Powell River's infamous locals. From left to right: Thomas Molenaar, Heather wall, Ron Diprose, Linda Diprose, Wayne Brewer.

Powell River

Thomas Molenaar dips into Blackwater, whick connects to Aloha, a miltidirectional trail built for the BC Bike Race.
Left: Every trail needs it's own decoration. Right: Heather Wall, Linda Diprose and Ron Diprose loop over and under on Aloha's bridge.
Thomas Molenaar enjoys Powell River's new pumptrack, a recent addition that has several different lines and wood features. The park also has the first poured concrete pumptrack in North America.
Coastal Cookery and Costa Del Sol have some amazing eats, right on mainstreet in the heart of Powell River
Left: The Old Courthouse Inn is filed with all sorts of antique photos and memorabilia, a look into the provious generations of Powell River, overlooking the water.
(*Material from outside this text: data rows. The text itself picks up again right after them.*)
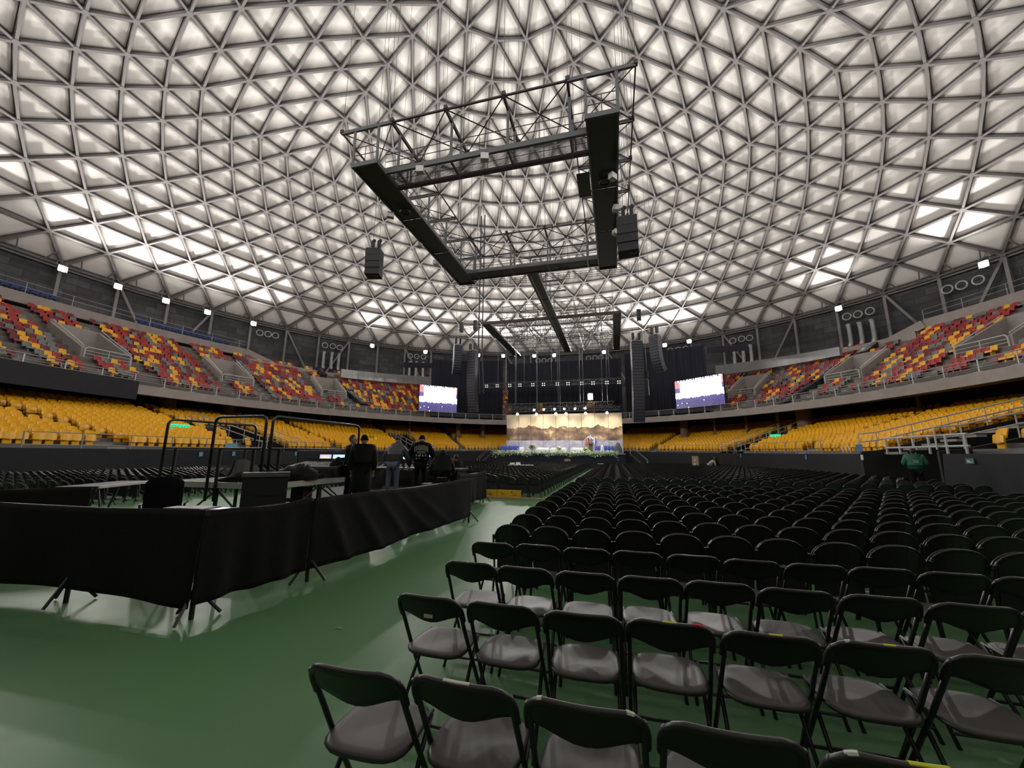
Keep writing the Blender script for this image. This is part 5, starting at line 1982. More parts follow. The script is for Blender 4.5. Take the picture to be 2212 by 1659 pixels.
# top chords and the crossed rods between portals
for y in (YS_[0], YS_[1], YS_[4], YS_[5]):
    m_ = MB(); B(m_, (XS[1], y, ZT), (XS[4], y, ZT), 0.09, 0.09); m_.build('top_chord', 'catred', cw)
for x in (XS[0], XS[1], XS[4], XS[5]):
    m_ = MB(); B(m_, (x, YS_[0], ZT), (x, YS_[5], ZT), 0.07, 0.07); m_.build('top_chord', 'catred', cw)
for k in range(1, 4):
    for (ya, yb) in ((YS_[0], YS_[1]), (YS_[4], YS_[5])):
        m_ = MB()
        Tt(m_, (XS[k], ya, ZT), (XS[k + 1], yb, ZT), 0.035); m_.build('cross_rod', 'catred', cw)
        m_ = MB(); Tt(m_, (XS[k], yb, ZT), (XS[k + 1], ya, ZT), 0.035); m_.build('cross_rod', 'catred', cw)
for k in range(5):
    for (xa, xb) in ((XS[0], XS[1]), (XS[4], XS[5])):
        m_ = MB(); Tt(m_, (xa, YS_[k], ZT), (xb, YS_[k + 1], ZT), 0.03); m_.build('cross_rod', 'catred', cw)
        m_ = MB(); Tt(m_, (xb, YS_[k], ZT), (xa, YS_[k + 1], ZT), 0.03); m_.build('cross_rod', 'catred', cw)
# handrails
def hrail(a, b, nposts):
    a = Vector(a); b = Vector(b)
    for h in (0.55, 1.05):
        m_ = MB(); Tt(m_, (a.x, a.y, ZD + 0.15 + h), (b.x, b.y, ZD + 0.15 + h), 0.024); m_.build('handrail', 'catred', cw)
    for k in range(nposts):
        p = a.lerp(b, (k + 0.5) / nposts)
        m_ = MB(); Tt(m_, (p.x, p.y, ZD), (p.x, p.y, ZD + 1.2), 0.022); m_.build('rail_post', 'catred', cw)
hrail((-12.2, 17.15), (-0.7, 17.15), 7); hrail((-12.2, 18.55), (-0.7, 18.55), 7)
hrail((-12.2, 30.0), (-0.7, 30.0), 7); hrail((-12.2, 31.35), (-0.7, 31.35), 7)
hrail((-13.75, 16.3), (-13.75, 32.2), 9); hrail((-12.2, 18.6), (-12.2, 30.0), 6)
hrail((-0.7, 18.6), (-0.7, 30.0), 6); hrail((0.78, 16.3), (0.78, 32.2), 9)
hrail((-13.75, 16.3), (-12.2, 16.3), 1); hrail((-0.7, 16.3), (0.78, 16.3), 1)
# suspension rods up to the dome
for x in XS:
    for y in (YS_[0], YS_[1], YS_[4], YS_[5]) if x in XS[1:5] else YS_:
        m_ = MB(); Tt(m_, (x, y, ZT), (x, y, dome_z(x, y) + 0.1), 0.014); m_.build('suspension_rod', 'catgrey', cw)
        m_ = MB(); m_.box((x - OX, y - OY, ZT + 0.10), (0.20, 0.20, 0.22)); m_.build('clamp', 'catdark', cw)
# white floodlight heads and coiled cables under the decks
WL = [((-9.9, 17.05, 17.25), 'first under the near side of the catwalk'), ((-6.1, 17.05, 17.25), 'second under the near side of the catwalk'), ((-13.85, 20.4, 17.3), 'at the left side of the catwalk beside a cable coil'),
      ((0.5, 20.3, 17.3), 'under the right side of the catwalk beside a cable coil'), ((-13.85, 24.3, 17.35), 'half way along the left side of the catwalk'), ((-13.85, 27.2, 17.35), 'toward the far end of the left catwalk side'),
      ((0.65, 23.4, 17.35), 'half way along the right side of the catwalk'), ((0.65, 26.2, 17.35), 'toward the far end of the right catwalk side')]
wl0 = None
for k, (p, lab) in enumerate(WL):
    lab = 'small white lamp head ' + lab
    if wl0 is None:
        wl0 = thing('lamp_head', lab, 'lamp', p, 0.2, 'white lamp heads on the catwalk')
        MB().box((0, 0, 0), (0.42, 0.30, 0.36)).build('head', 'white', wl0)
        MB().tube((0, 0, 0.1), (0.12, 0.05, 0.42), 0.05, 6).build('yoke', 'catdark', wl0)
    else:
        dup(wl0, p, 0.3 * k, lab)
for p, lab in (((-12.9, 20.6, 17.55), 'black cable coil under the left deck of the catwalk'), ((0.05, 20.9, 17.55), 'black cable coil under the right deck of the catwalk')):
    cc = MB()
    for q in range(3):
        cc.path([(0.36 * math.cos(a) * (1 - 0.07 * q), 0.30 * math.sin(a), -0.03 * q) for a in [2 * PI * k / 18 for k in range(18)]], 0.03, 6, closed=True)
    tag(cc.build('cable_coil', 'black', None, p), lab, 'cable')

# ------------------------------------------------------------------ spine walkway and second frame over the stage
sp = thing('spine_walkway', 'long dark walkway running from the catwalk to the grid over the stage', 'catwalk', (-6.5, 31.4, 0))
OX, OY = -6.5, 31.4
def part(nm, mt, fn, root):
    m_ = MB(); fn(m_); return m_.build(nm, mt, root)
for k in range(9):
    ya = 31.4 + k * 3.1
    part('deck_panel', 'catdark', lambda m_: m_.box((0, ya + 1.5 - OY, ZD + 0.05 * (k % 2)), (0.95, 3.0, 0.10)), sp)
for x in (-6.98, -6.02):
    part('deck_beam', 'catgrey', lambda m_: B(m_, (x, 31.4, ZD + 0.05), (x, 59.2, ZD + 0.05), 0.08, 0.24), sp)
part('cable_tray', 'railgrey', lambda m_: B(m_, (-6.72, 31.8, ZD - 0.12), (-6.72, 59.0, ZD - 0.12), 0.05, 0.05), sp)
for y in (33.0, 35.8, 38.5, 41.2):
    part('portal_beam', 'catgrey', lambda m_: B(m_, (-7.6, y, ZT), (-4.6, y, ZT), 0.10, 0.16), sp)
    for x in (-6.98, -6.02):
        part('hanger_post', 'catgrey', lambda m_: B(m_, (x, y, ZD), (x, y, ZT), 0.10, 0.06, (0, 1, 0)), sp)
    part('cross_rod', 'catred', lambda m_: Tt(m_, (-7.6, y, ZT), (-4.6, y + 2.7, ZT), 0.03), sp)
    part('suspension_rod', 'catgrey', lambda m_: Tt(m_, (-6.0, y, ZT), (-6.0, y, dome_z(-6.0, y) + 0.1), 0.014), sp)
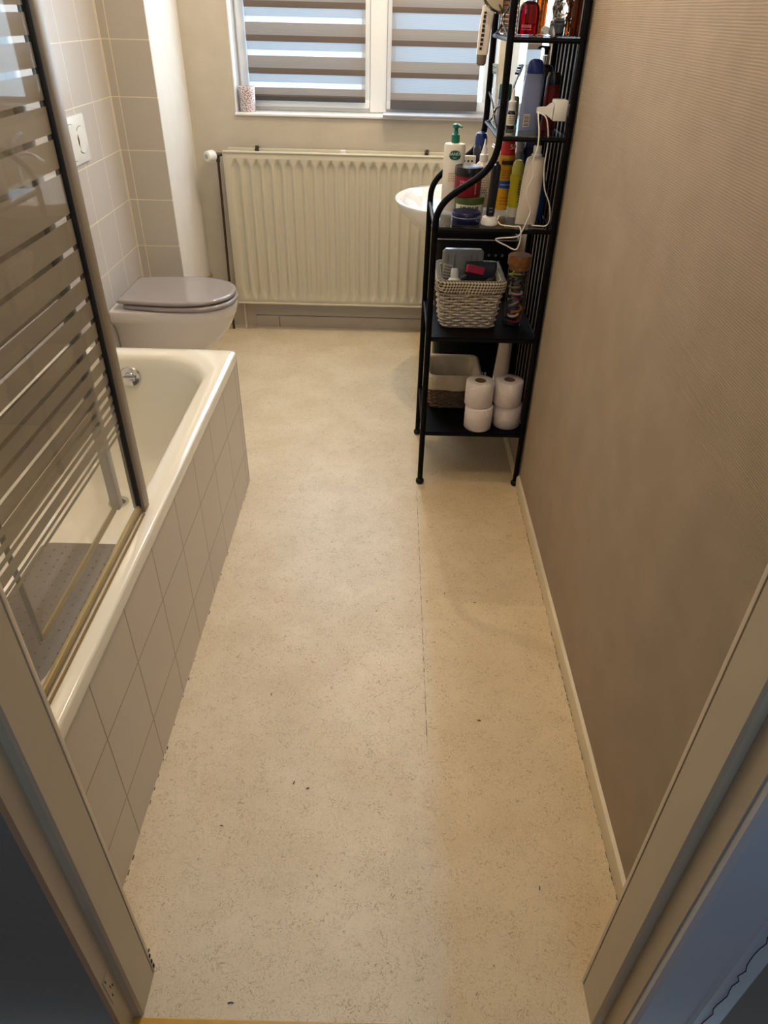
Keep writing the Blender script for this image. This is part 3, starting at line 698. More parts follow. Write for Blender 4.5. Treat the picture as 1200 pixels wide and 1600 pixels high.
b = bm_new(); lathe(b, [(0, -.01), (.022, -.01), (.022, .05), (.018, .06), (0, .06)], (.478, SYC, BZ + .13), 20); tube(b, [(.478, SYC, BZ + .18), (.42, SYC, BZ + .215)], .006, 8); finish('lever', b, M_chrome, fa, True)
b = bm_new(); box(b, XR - .007, XR - .001, 2.92, 3.92, 1.10, 1.84, .001)
tag(finish('wall_mirror', b, mat('mirror_silver', (235, 240, 240), .01, 1), loc=(XR - .004, 3.42, 1.10)), 'frameless wall mirror reflecting the window, seen through the black shelf', 'mirror')

# ------------------------------------------------------------------ black laundry bin below the basin
bn = thing('laundry_bin', 'tall black perforated plastic bin below the wash basin, behind the shelf', 'bin', (.335, 2.93, 0))
b = bm_new()
def binloop(t, d=0, n=8):
    hw = .120 + .046 * t; hd = .07 + .03 * t
    return rrect(.335, 2.93, hw - d, hd - d, .03, .002 + t * .825, n)
loft(b, [binloop(0), binloop(.3), binloop(.85), binloop(.98), binloop(.985, -.006), binloop(1.0, -.007), binloop(1.003, -.002), binloop(1.0, .003), binloop(.3, .004), binloop(.01, .004)])
finish('bin_body', b, M_blackp, bn, True)
b = bm_new()
for k in range(3):
    for i in range(9 - k % 2):
        x = .225 + i * .027 + (k % 2) * .013; y = 2.93 - (.07 + .03 * (.93 - .03 * k)) - .0006; z = .002 + .825 * (.93 - .03 * k)
        lathe(b, [(0, .0012), (.0045, .0012), (.0055, 0)], (x, y, z), 10, M=Matrix.Rotation(PI / 2, 4, 'X'))
finish('perforation', b, mat('grey_hole_rim', (120, 122, 124), .25), bn)

# ------------------------------------------------------------------ black steel shelf
Y0, Y1, XA, XB, XC = 2.360, 2.762, .140, .523, .319
sh = thing('shelf_unit', 'tall black steel shelf unit with glass shelves against the right wall', 'shelf', ((XA + XB) / 2, (Y0 + Y1) / 2, 0))
RP = .0105; HT = 1.74
def curved(y):
    low = [(XA, y, .018), (XA, y, .3), (XA, y, .6), (XA, y, .9), (XA, y, .97)]
    arc = smooth_path([(XA, y, .97), (XA + .004, y, 1.018), (XA + .022, y, 1.055), (XA + .055, y, 1.086), (XA + .095, y, 1.112), (XA + .132, y, 1.138), (XA + .160, y, 1.170), (XA + .175, y, 1.212), (XC, y, 1.262)], 5)
    return low[:-1] + arc + [(XC, y, 1.4), (XC, y, HT)]
for y in (Y0, Y1):
    b = bm_new(); tube(b, curved(y), RP, 12); finish('post', b, M_black, sh, True)
    b = bm_new(); tube(b, [(XB, y, .018), (XB, y, HT)], RP * .98, 12); finish('post', b, M_black, sh, True)
for x in (XA, XB):
    for y in (Y0, Y1):
        b = bm_new(); lathe(b, [(0, 0), (.0125, 0), (.0155, .004), (.0165, .010), (.0155, .016), (.011, .020), (0, .021)], (x, y, 0.0005), 20); finish('foot', b, M_blackp, sh, True)
def shelf(z, xl, kind):
    b = bm_new(); r_ = .0065
    for y in (Y0, Y1): tube(b, [(xl, y, z - .010), (XB, y, z - .010)], r_, 8)
    for x in (xl, XB): tube(b, [(x, Y0, z - .010), (x, Y1, z - .010)], r_, 8)
    f = finish('shelf_rail', b, M_black, sh, True)
    b = bm_new()
    if kind == 'steel':
        x0, x1, y0, y1 = xl + .004, XB - .004, Y0 - .002, Y1 + .002
        box(b, x0, x1, y0, y1, z - .004, z, .001); finish('steel_shelf', b, M_black, f)
    else:
        box(b, xl + .004, XB - .004, Y0 - .004, Y1 + .004, z - .005, z, .001)
        m = thin_glass('smoked_glass', (.55, .56, .56), rough=.04); finish('glass_shelf', b, m, f)
S1, S2, S3, S4, S5 = .235, .615, .985, 1.250, 1.497
shelf(S1, XA, 'steel'); shelf(S2, XA, 'steel'); shelf(S3, XA, 'glass'); shelf(S4, XC, 'glass'); shelf(S5, XC, 'glass'); shelf(1.70, XC, 'glass')
for i in range(6):
    y = Y0 + (Y1 - Y0) * (i + 1) / 7
    b = bm_new(); tube(b, [(XB + .0035, y, S1), (XB + .0035, y, 1.70)], .0046, 6); finish('back_bar', b, M_black, sh, True)
for z in (S4, S5):     # crossed wire brace with a ring between front and rear posts, left side
    b = bm_new(); zc = z + .035
    for s in (1, -1):
        tube(b, smooth_path([(XC, Y0 + .01, zc + s * .045), (XC, (Y0 + Y1) / 2 - .05, zc + s * .020), (XC, (Y0 + Y1) / 2, zc), (XC, (Y0 + Y1) / 2 + .05, zc - s * .020), (XC, Y1 - .01, zc - s * .045)]), .003, 6)
    br = finish('brace', b, M_black, sh, True)
    b = bm_new(); tube(b, [(XC, (Y0 + Y1) / 2 + .012 * math.cos(a * PI / 8), zc + .012 * math.sin(a * PI / 8)) for a in range(16)], .0022, 6, closed=True); finish('brace_ring', b, mat('brass_ring', (190, 170, 130), .3, .8), br, True)

# ------------------------------------------------------------------ toilet rolls
M_paper = mat('toilet_paper', (226, 214, 208), .9); N, Lk, bb = nodes(M_paper)
vv = N.new('ShaderNodeTexWave'); vv.wave_type = 'BANDS'; vv.bands_direction = 'DIAGONAL'; vv.inputs['Scale'].default_value = 55; vv.inputs['Distortion'].default_value = 2.5; Lk.new(objpos(M_paper), vv.inputs['Vector'])
bu = N.new('ShaderNodeBump'); bu.inputs['Strength'].default_value = .35; bu.inputs['Distance'].default_value = .0015; Lk.new(vv.outputs['Fac'], bu.inputs['Height']); Lk.new(bu.outputs[0], bb.inputs['Normal'])
proto = thing('toilet_roll', 'x', 'toilet roll', (0, 0, 0), 'toilet rolls on the bottom shelf')
b = bm_new(); R0 = .053; lathe(b, [(.0215, 0), (R0 - .003, 0), (R0, .003), (R0 + .0004, .05), (R0, .092), (R0 - .004, .0955), (.0215, .096), (.0215, 0)], (0, 0, 0), 40); finish('paper', b, M_paper, proto, True, angle=50)
b = bm_new(); lathe(b, [(.0208, .001), (.0208, .095), (.0196, .095), (.0196, .001), (.0208, .001)], (0, 0, 0), 28); finish('core', b, mat('cardboard_core', (140, 104, 76), .8), proto, True)
rolls = [(.354, 2.412, S1 + .0005, 'white toilet roll on the bottom shelf, lower left of the four'), (.468, 2.438, S1 + .0005, 'white toilet roll on the bottom shelf, lower right next to the post'),
         (.349, 2.416, S1 + .0970, 'white toilet roll on top, upper left of the four'), (.460, 2.430, S1 + .0970, 'white toilet roll on top, upper right next to the post')]
for i, (x, y, z, lb) in enumerate(rolls):
    o = proto if i == 0 else copy_tree(proto)
    o.location = (x, y, z); o['label'] = lb; o.rotation_euler.z = i * 1.3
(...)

Right: Kelly Belanger and JP Brosseau own and operate the Inn.

The sunshine, coast line and trails undoubtedly continue past Powell River, however, this tends to be either a turnaround point or a left hand turn and ferry ride to Vancouver Island for most people. The Sunshine Coast’s communities—just like its trails—need to be experienced to be appreciated, and after a day or two, it’s very apparent they’re as unique and hospitable as anywhere else in British Columbia, with less crowds and more fresh air. It’s a destination that should be on every mountain biker’s list, and it’s just a ferry ride away.